The Brokedowns have come a long way. That’s not to say they were torchbearers of suckitude earlier, but early reviews of the band were festivals of namedropping and comparisons to various Midwestern-tinged punk groups. On Life Is A Breeze, those RIYL days of yore can go straight into the Springfield tire fire: The Brokedowns have their own sound and it’s alternatingly angry and melodic, blistering and unpredictable.
While they are a good fit with Chicago-based label Red Scare Industries, The Brokedowns have a heavier edge than the pop-punk the label tends to work with. The vocals are most always gruff and shouted, regardless of the singer, and the bass tends to lead the rough and pounding aggression while the guitars and backing vocals come in with melody. “The Gospel of Mustafa” is as good a starting point as any for their style. The vocals are shouted, with backing vocals coming in an equally hoarse manner that provides melody but without any sugar to it. The structure is familiar enough to let your voice go AWOL in singing along, but it avoids the trappings of genre-based writing, eschewing easy choruses and pogo-happy hooks. Vocalists Jon and Kris aren’t just singing themselves hoarse, they play ‘til their fingers bleed, running the tempo upward more often than down, though they catch a few breathers with some breakdowns in “Life Is a Breeze” and the stoner punk of “The End Is Not Near.”

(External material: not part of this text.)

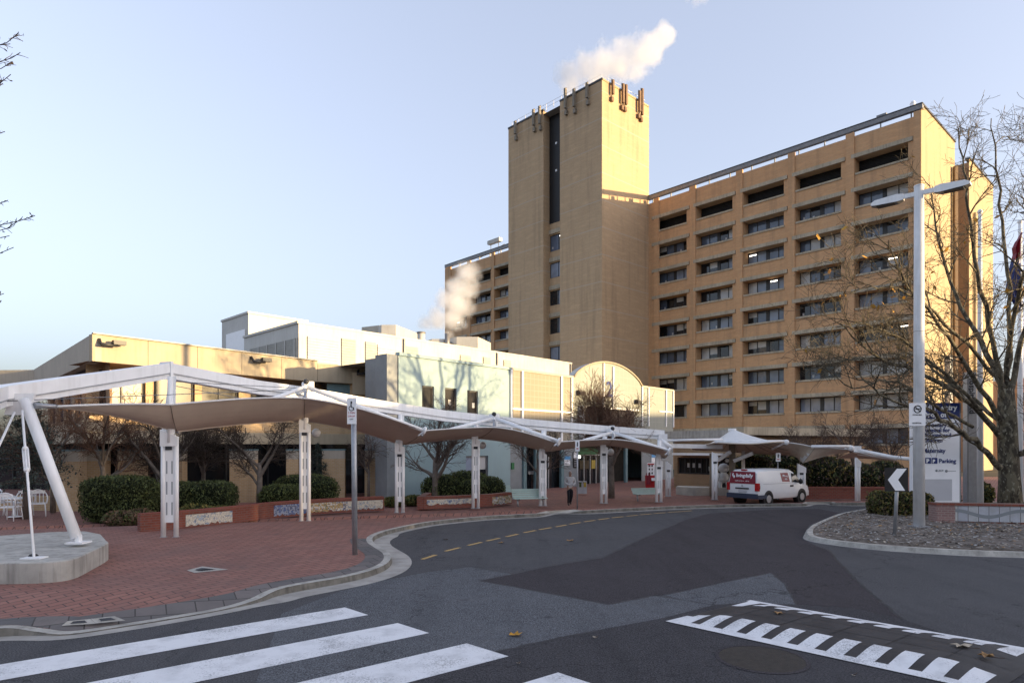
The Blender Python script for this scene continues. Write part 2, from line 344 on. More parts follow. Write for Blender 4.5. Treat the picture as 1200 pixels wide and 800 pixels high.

While it’s fast, short, and bursting with aggression, the melody shines on a few songs here. The 53-second “Everything Is Immoral” is the cleanest harmony since their early days, and “Life Is A Breeze” offers some less coarse vocal work as well. The group singing of “Murder Junkie/CPA” is another pop-fuelled jam that is, again, easy to follow, but hard to summarize with the usual power chord-themed descriptions. At their cleaner moments the comparisons are apt with other Red Scare or Midwest poppy stuff, but heavier elements often come in at an even 50-50 balance that makes those namedrops inaccurate and harder to typecast. Pile some short/loud/fast’n’proud ‘90s hardcore into the equation, an experimental bent (such as with “Cash for Gold” or “A Child’s Guide to Black Metal”), and the occasional reach-for-the-epic (“DIY Space Program”) and the Brokedowns are a band unto themselves.